There is great need now, diplomatic sources agree, for a face-saving device. Both Hussein and Assad must be able to tell their countrymen that they have carried the day (without having actually done so). Then the hope is that troop strengths can be reduced gradually on both sides.

This face-saver might be a general agreement not to interfere in each others' internal affairs and a high-level intra-Arab mediation council to hear grievances, diplomats say.

Syrian media report that President Assad is demanding two main concessions of King Hussein:

1. End Jordanian support for the Muslim Brotherhood, an outlawed organization in Syria that has opposed and troubled the Assad regime.

2. Resist any temptation to usurp the prerogative of the Palestine Liberation Organization (PLO) in future negotiations on the fate of the Israeli-occupied West Bank.

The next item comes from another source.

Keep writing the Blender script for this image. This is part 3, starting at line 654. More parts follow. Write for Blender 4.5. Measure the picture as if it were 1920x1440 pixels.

But Jordanians and Western analysts do not believe King Hussein is likely to accept Mr. Assad's demands, and certainly not at the end of a gun barrel.

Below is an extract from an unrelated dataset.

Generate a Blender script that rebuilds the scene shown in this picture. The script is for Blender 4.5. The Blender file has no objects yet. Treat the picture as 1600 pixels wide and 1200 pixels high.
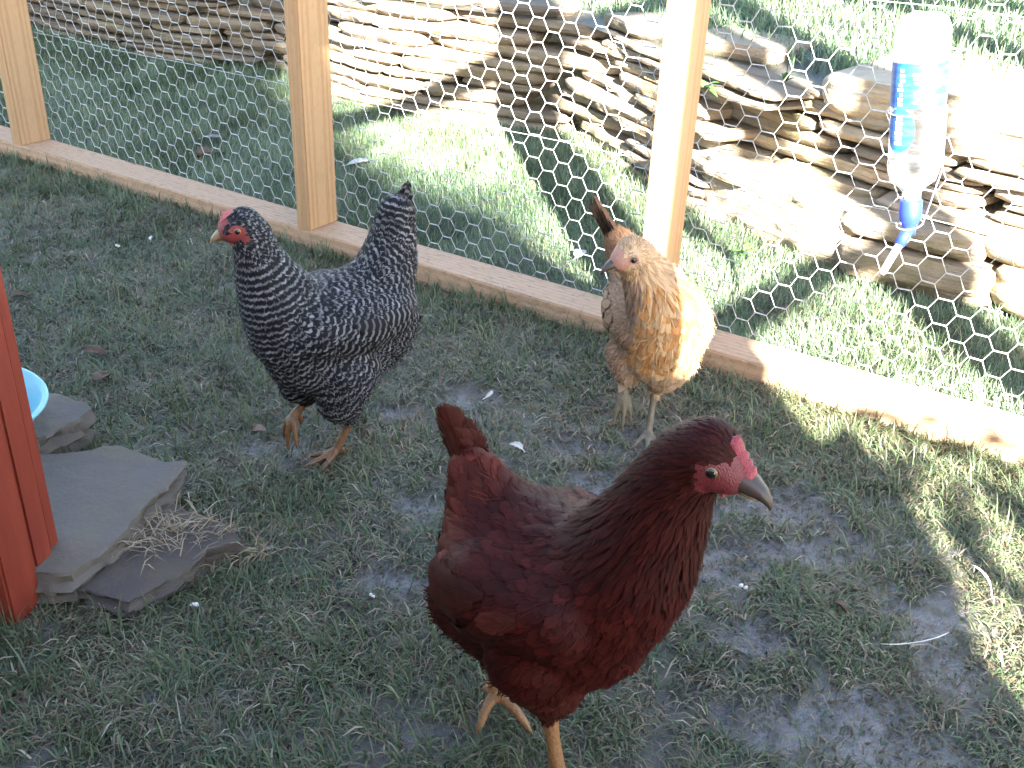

"It is like the old question, 'Have you stopped beating your wife?'" says one Western observer. "If King Hussein agrees to these demands, he admits that he was guilty of those charges. There is no reason for the King to back down.He is no mood to be bullied."

Other pundits say that the King would not be inclined to squelch the Muslim Brotherhood in his nation or send fleeing Muslim "brothers" back across the border to Syria, since the movement is legal in Jordan.

Moreover, it appears increasingly likely that the Jordan monarch soon will take a leading role in West Bank negotiations. Some high-level analysts assert that a Hussein initiative is inevitable.

The current flare-up between Syria and Jordan has roots that go back through 10 years of alternating fraternity and fratricide. In 1970 the two countries fought. In 1976 they united their military commands and held joint exerices. Symbols of this unity remain: Syrian and Jordanian police man border posts together. But for the most part of the relationship has gone downhill in the last four years.

Syria also had a fickle relationship with Iraq that grew into a unity move but ended with troops massed on Syria's eastern border. This military buildup trickled off after several months.

Syria, increasingly under Soviet influence, has spun away from the moderate Arab fold and finds itself in a radical clique along with Libya, Algeria, South Yemen, and, as it now appears, the PLO.

"In 1970 [after Jordanians fought Palestinians], Jordan was the pariah of the Arab world," says a diplomat. "Then in 1978 [with Camp David], Egypt became the pariah. Now Syria finds itself in this role."

When the Syrian troop buildup began nov. 20, the precipitating cause was President Assad's anger at Jordan and moderate states for holding an Arab summit conference at the time of intra-arab division. Syria led a boycott of the summit, but Western sources in Amman believe Mr. Assad clearly failed in the eyes of many Arabs.

"I believe the Syrians were miffed that other Arabs would actually go ahead with such a meeting without Damascus, "the heart of Arabdom,' present," one official says.

Damascus was the capital of the 7th-century Omayyad Arab empire that stretched from Spain to India. "Greater Syria," a modern manifest destiny concept, is adhered to by Mr. Assad as a Baathist partisan. This plan calls for Syria to control Lebanon, Jordan and Palestine.

Some Jordanian and Western analysts accuse the Syrian President of belligerence and irrationality. But it should be remembered that Mr. Assad, as commander of the Syrian Air Force in 1970, refused to send plans to support a Syrian tank assault on Jordan. The assault failed, and Mr. Assad took power in a coup a short time later.

Most analysts believe neither Jordan nor Syria really wants to fight -- especially with the Iraqi-Iranian example proving that quick victories are not easy to achieve in this area.